“Uno de bolsas plásticas trenzadas que pateaba a escondidas porque para las niñas estaban las muñecas”, me dijo una de las primeras jugadoras de fútbol en Colombia cuando le pregunté por su primer balón. Hablamos de historia reciente, de una mujer que aún no cumple 60 años. Hablamos, también, de un prejuicio muy viejo: “el fútbol es cosa de hombres”.
La historia de las futbolistas colombianas es un historia de terquedad. De enfrentamientos, desplantes, acosos, desigualdades, insultos. De decepcionar a una sociedad machista que suscribe feminidad a delicadeza en tacones, y de retar un status quo en el que la fuerza y las patadas no son dignas de una mujer.
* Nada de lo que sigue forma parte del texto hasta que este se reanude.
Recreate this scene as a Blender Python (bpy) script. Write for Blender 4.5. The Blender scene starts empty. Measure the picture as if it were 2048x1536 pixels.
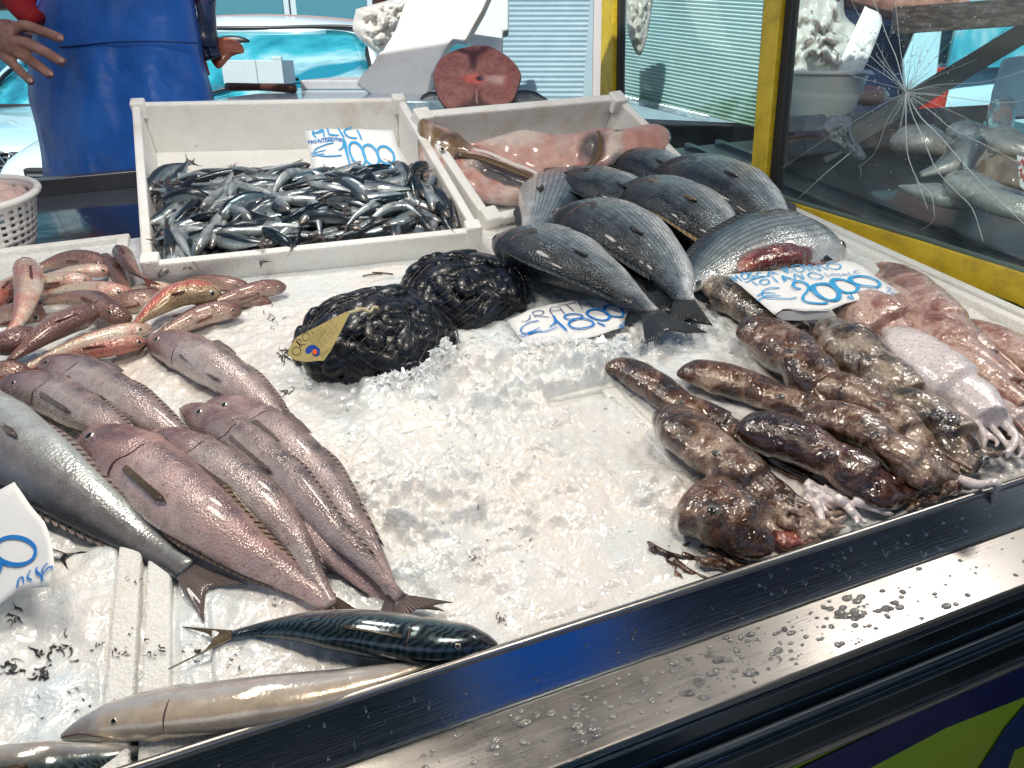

Bajo esa lógica, las futbolistas ganan muchísimo menos que sus homólogos hombres: 200 a 1, para conocer la proporción exacta. Tienen procesos intermitentes en los que las concentraciones y entrenamientos ocurren pocos meses antes de los torneos. No cuentan con ligas profesionales de más de seis meses, son víctimas de acoso sexual por parte de sus entrenadores y de homofobia por parte de los presidentes de sus clubes.
Y aún así, ellas insisten. “Si el fútbol femenino no existe, nos lo inventamos”, me dijo una de las Superpoderosas alguna vez.
Y aún así, somos lo suficientemente ignorantes para juzgarlas: “no saben patear un penalti”, “son muy agrandadas”, “si de eso viven, deberían esforzarse más”, “parecen hombres”. La lista de comentarios desobligantes es larga. Una vez las jugadoras de la Selección Femenina Sub 20 quedaron eliminadas del mundial, caímos sobre ellas con todo el peso de nuestra penosa idiosincrasia. De nuestro machismo, de nuestro sesgo. Nos convertimos en esos matoneadores de colegio que se burlan del físico y de la forma de hablar. Que esconden los cuadernos y tiran proyectiles de papel babeado soplando a través del cuerpo vacío de un lapicero. Les reprochamos habernos privado de un título como si nos debieran algo. Mejor aún, como si hubiéramos hecho algo para merecerlo. Les exigimos triunfos mientras les hacíamos zancadilla.
“Aunque una Navidad le quité la cabeza a una muñeca para hacer veintiuna… ¿eso cuenta?”, remató la misma mujer de las bolsas plásticas trenzadas.